The summer break will allow some of the wounds to heal, but there is so much to sort out off the pitch before things can be put right on it.

It is worth reminding ourselves that Radrizzani was once a hugely popular figure, people loved and praised him. In truth, though, it was the decision to appoint Marcelo Bielsa as manager that transformed Leeds, not him.

It was Bielsa who pulled everyone together and it was Bielsa who got a team full of Championship players promoted in 2020 and kept them playing some of their most exciting football in England.

Leeds sacked the Argentine in February last year at the end of a long winless run and relegation fears mounting. Yet, nobody has come close to replicating what he had here. Leeds have had four different managers, including caretakers, in the dugout since and all have failed to build on the legacy he left. Tellingly, the fans spent a considerable amount of time during the defeat to Tottenham singing the name of their hugely popular and still revered former manager.
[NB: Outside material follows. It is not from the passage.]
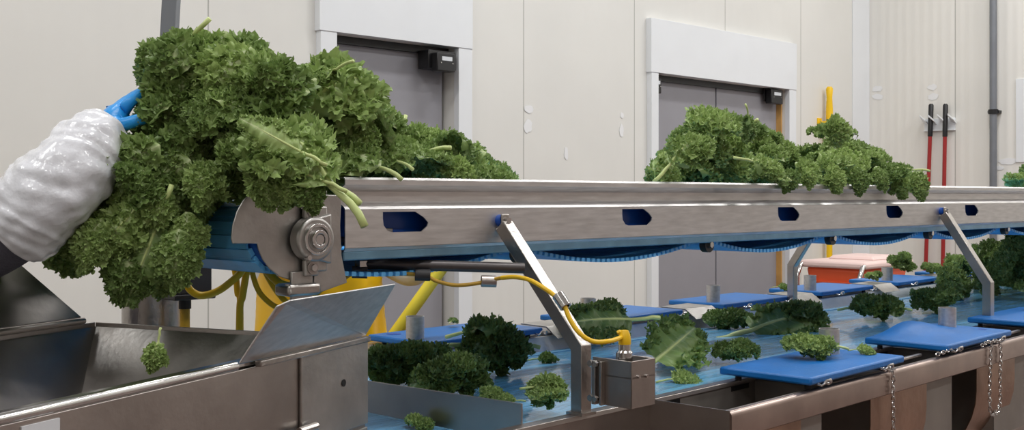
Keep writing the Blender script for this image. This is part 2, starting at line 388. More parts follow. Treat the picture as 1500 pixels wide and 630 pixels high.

They would love him back, it is highly unlikely to happen. The attitude towards the current incumbent, Sam Allardyce is tepid. He has done nothing to improve Leeds in the short time he has been manager, taking one point from his four games in charge.

“I can tell them what I think needs to be done,” Allardyce said. “But we have to see how the club moves forward in terms of the ownership. That needs to be sorted before anyone speaks to me or anyone else about being the manager.”

Tottenham Hotspur's Harry Kane celebrates scoring the opening goal during the Premier League match between Leeds United and Tottenham Hotspur at Elland Road - Getty Images/Alex Dodd

The 68-year-old knows what it has taken to get a big club promoted from the Championship before, having done it with West Ham and Bolton Wanderers before that, but he looks old fashioned and out of step with the modern football world. He would argue against that, until he was blue in the face, but Leeds know they need to win back hearts and minds and is he able to do that? Appointing him would be a risk, but that is true of anyone coming in in this sort of situation.

Leeds have players they can sell, led by Jack Harrison and Tyler Adams, to raise funds to reinvest. That will help the rebuild, whoever is in charge, but the club needs to be united to achieve anything. It felt like the polar opposite of that as Spurs scored inside two minutes at the start of both the first and second half. They also scored a third less than two minutes after Harrison had pulled a goal back.

Everton’s victory over Bournemouth meant it did not matter what Leeds did here, but losing 4-1 in front of their own supporters poured extra salt all over the wounds.

The home fans had tried to keep spirits up by mocking their predicament, belting out a rendition of “Leeds falling apart again… and “That is why we are going down.

You either laugh or cry at moments like these. Or you get angry and they did that in the second half - serenading the players with chants about not being fit to wear the shirt, abusing Weston McKennie’s body shape, before turning their anger on the board. When a Leeds fan invaded the pitch and was removed only with the help of eight stewards, the home fans taunted the players with “he’s got more fight than you, he’s got more fight than you.”